───── Data lines

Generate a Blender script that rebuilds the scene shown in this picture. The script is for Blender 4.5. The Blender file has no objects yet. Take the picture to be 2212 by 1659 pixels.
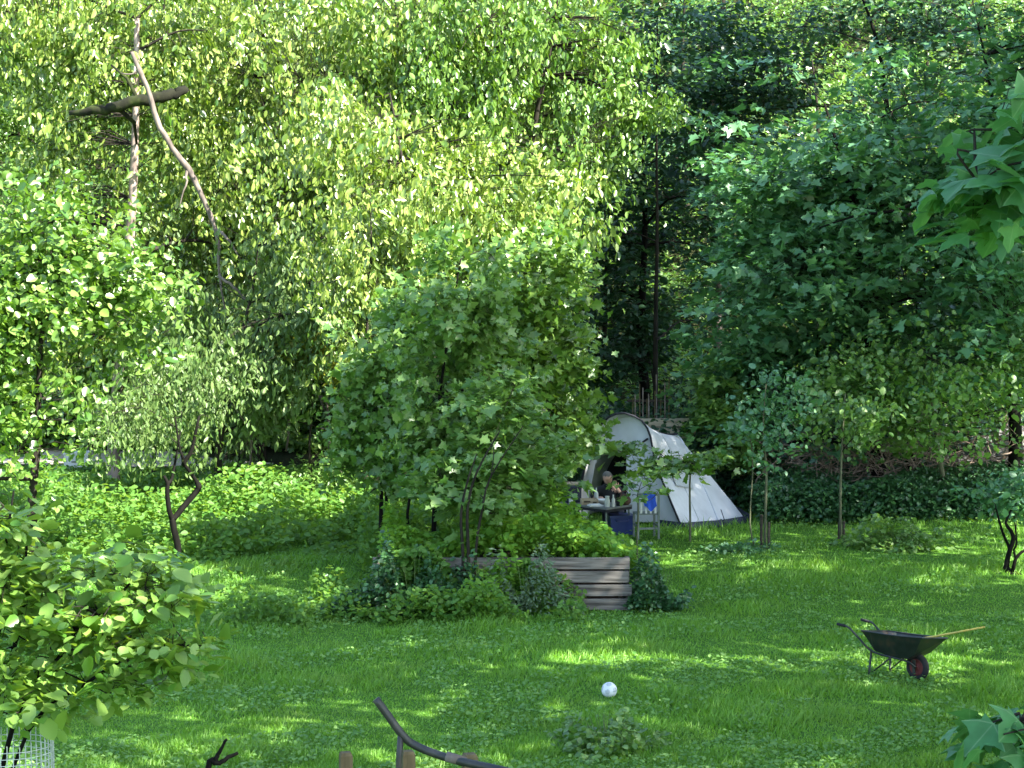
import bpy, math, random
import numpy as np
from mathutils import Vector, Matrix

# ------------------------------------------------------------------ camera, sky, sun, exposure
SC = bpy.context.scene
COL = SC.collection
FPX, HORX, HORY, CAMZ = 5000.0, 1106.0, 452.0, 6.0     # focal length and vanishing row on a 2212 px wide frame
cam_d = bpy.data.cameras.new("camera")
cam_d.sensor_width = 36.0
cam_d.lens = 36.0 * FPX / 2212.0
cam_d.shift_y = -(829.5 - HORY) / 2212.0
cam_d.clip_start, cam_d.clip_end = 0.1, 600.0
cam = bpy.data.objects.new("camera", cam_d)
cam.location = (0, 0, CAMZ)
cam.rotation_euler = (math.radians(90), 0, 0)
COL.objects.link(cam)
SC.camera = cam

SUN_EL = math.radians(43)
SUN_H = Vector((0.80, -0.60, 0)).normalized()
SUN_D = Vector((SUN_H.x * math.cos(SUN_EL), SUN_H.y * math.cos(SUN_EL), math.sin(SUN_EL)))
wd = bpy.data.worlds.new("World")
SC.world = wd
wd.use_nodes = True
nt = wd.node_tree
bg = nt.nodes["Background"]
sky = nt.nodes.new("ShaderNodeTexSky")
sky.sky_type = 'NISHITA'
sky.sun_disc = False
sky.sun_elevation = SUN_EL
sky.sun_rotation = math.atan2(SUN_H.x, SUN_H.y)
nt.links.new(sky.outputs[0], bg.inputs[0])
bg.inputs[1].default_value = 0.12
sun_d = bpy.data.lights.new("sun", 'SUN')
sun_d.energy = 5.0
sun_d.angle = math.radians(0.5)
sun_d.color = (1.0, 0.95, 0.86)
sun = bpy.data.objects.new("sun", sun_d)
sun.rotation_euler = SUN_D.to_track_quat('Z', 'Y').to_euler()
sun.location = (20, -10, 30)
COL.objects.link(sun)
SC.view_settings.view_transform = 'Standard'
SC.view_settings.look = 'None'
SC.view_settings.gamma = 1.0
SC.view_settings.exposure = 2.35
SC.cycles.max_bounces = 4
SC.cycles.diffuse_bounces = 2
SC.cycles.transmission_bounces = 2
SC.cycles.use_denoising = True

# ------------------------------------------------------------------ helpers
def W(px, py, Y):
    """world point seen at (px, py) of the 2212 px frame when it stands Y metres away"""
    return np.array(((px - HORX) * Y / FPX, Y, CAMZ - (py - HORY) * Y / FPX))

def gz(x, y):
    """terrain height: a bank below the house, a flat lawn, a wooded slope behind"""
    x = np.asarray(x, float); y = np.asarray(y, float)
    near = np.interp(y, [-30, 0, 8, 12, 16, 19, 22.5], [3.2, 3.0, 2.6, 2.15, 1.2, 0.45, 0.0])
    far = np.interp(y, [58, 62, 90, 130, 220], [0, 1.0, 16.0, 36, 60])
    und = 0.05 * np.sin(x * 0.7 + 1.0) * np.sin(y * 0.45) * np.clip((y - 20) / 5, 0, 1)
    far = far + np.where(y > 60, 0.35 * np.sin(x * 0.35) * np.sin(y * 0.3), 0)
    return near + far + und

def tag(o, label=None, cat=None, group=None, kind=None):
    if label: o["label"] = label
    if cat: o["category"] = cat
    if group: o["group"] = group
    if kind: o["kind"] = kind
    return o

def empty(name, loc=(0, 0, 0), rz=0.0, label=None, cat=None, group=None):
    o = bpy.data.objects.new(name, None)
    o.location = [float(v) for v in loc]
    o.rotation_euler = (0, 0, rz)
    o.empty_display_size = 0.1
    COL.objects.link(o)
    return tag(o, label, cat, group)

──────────

The problem: Quote the material exactly. Pictures stay out.

Final answer:
Generate a Blender script that rebuilds the scene shown in this picture. The script is for Blender 4.5. The Blender file has no objects yet. Take the picture to be 2212 by 1659 pixels.
import bpy, math, random
import numpy as np
from mathutils import Vector, Matrix

# ------------------------------------------------------------------ camera, sky, sun, exposure
SC = bpy.context.scene
COL = SC.collection
FPX, HORX, HORY, CAMZ = 5000.0, 1106.0, 452.0, 6.0     # focal length and vanishing row on a 2212 px wide frame
cam_d = bpy.data.cameras.new("camera")
cam_d.sensor_width = 36.0
cam_d.lens = 36.0 * FPX / 2212.0
cam_d.shift_y = -(829.5 - HORY) / 2212.0
cam_d.clip_start, cam_d.clip_end = 0.1, 600.0
cam = bpy.data.objects.new("camera", cam_d)
cam.location = (0, 0, CAMZ)
cam.rotation_euler = (math.radians(90), 0, 0)
COL.objects.link(cam)
SC.camera = cam

SUN_EL = math.radians(43)
SUN_H = Vector((0.80, -0.60, 0)).normalized()
SUN_D = Vector((SUN_H.x * math.cos(SUN_EL), SUN_H.y * math.cos(SUN_EL), math.sin(SUN_EL)))
wd = bpy.data.worlds.new("World")
SC.world = wd
wd.use_nodes = True
nt = wd.node_tree
bg = nt.nodes["Background"]
sky = nt.nodes.new("ShaderNodeTexSky")
sky.sky_type = 'NISHITA'
sky.sun_disc = False
sky.sun_elevation = SUN_EL
sky.sun_rotation = math.atan2(SUN_H.x, SUN_H.y)
nt.links.new(sky.outputs[0], bg.inputs[0])
bg.inputs[1].default_value = 0.12
sun_d = bpy.data.lights.new("sun", 'SUN')
sun_d.energy = 5.0
sun_d.angle = math.radians(0.5)
sun_d.color = (1.0, 0.95, 0.86)
sun = bpy.data.objects.new("sun", sun_d)
sun.rotation_euler = SUN_D.to_track_quat('Z', 'Y').to_euler()
sun.location = (20, -10, 30)
COL.objects.link(sun)
SC.view_settings.view_transform = 'Standard'
SC.view_settings.look = 'None'
SC.view_settings.gamma = 1.0
SC.view_settings.exposure = 2.35
SC.cycles.max_bounces = 4
SC.cycles.diffuse_bounces = 2
SC.cycles.transmission_bounces = 2
SC.cycles.use_denoising = True

# ------------------------------------------------------------------ helpers
def W(px, py, Y):
    """world point seen at (px, py) of the 2212 px frame when it stands Y metres away"""
    return np.array(((px - HORX) * Y / FPX, Y, CAMZ - (py - HORY) * Y / FPX))

def gz(x, y):
    """terrain height: a bank below the house, a flat lawn, a wooded slope behind"""
    x = np.asarray(x, float); y = np.asarray(y, float)
    near = np.interp(y, [-30, 0, 8, 12, 16, 19, 22.5], [3.2, 3.0, 2.6, 2.15, 1.2, 0.45, 0.0])
    far = np.interp(y, [58, 62, 90, 130, 220], [0, 1.0, 16.0, 36, 60])
    und = 0.05 * np.sin(x * 0.7 + 1.0) * np.sin(y * 0.45) * np.clip((y - 20) / 5, 0, 1)
    far = far + np.where(y > 60, 0.35 * np.sin(x * 0.35) * np.sin(y * 0.3), 0)
    return near + far + und

def tag(o, label=None, cat=None, group=None, kind=None):
    if label: o["label"] = label
    if cat: o["category"] = cat
    if group: o["group"] = group
    if kind: o["kind"] = kind
    return o

def empty(name, loc=(0, 0, 0), rz=0.0, label=None, cat=None, group=None):
    o = bpy.data.objects.new(name, None)
    o.location = [float(v) for v in loc]
    o.rotation_euler = (0, 0, rz)
    o.empty_display_size = 0.1
    COL.objects.link(o)
    return tag(o, label, cat, group)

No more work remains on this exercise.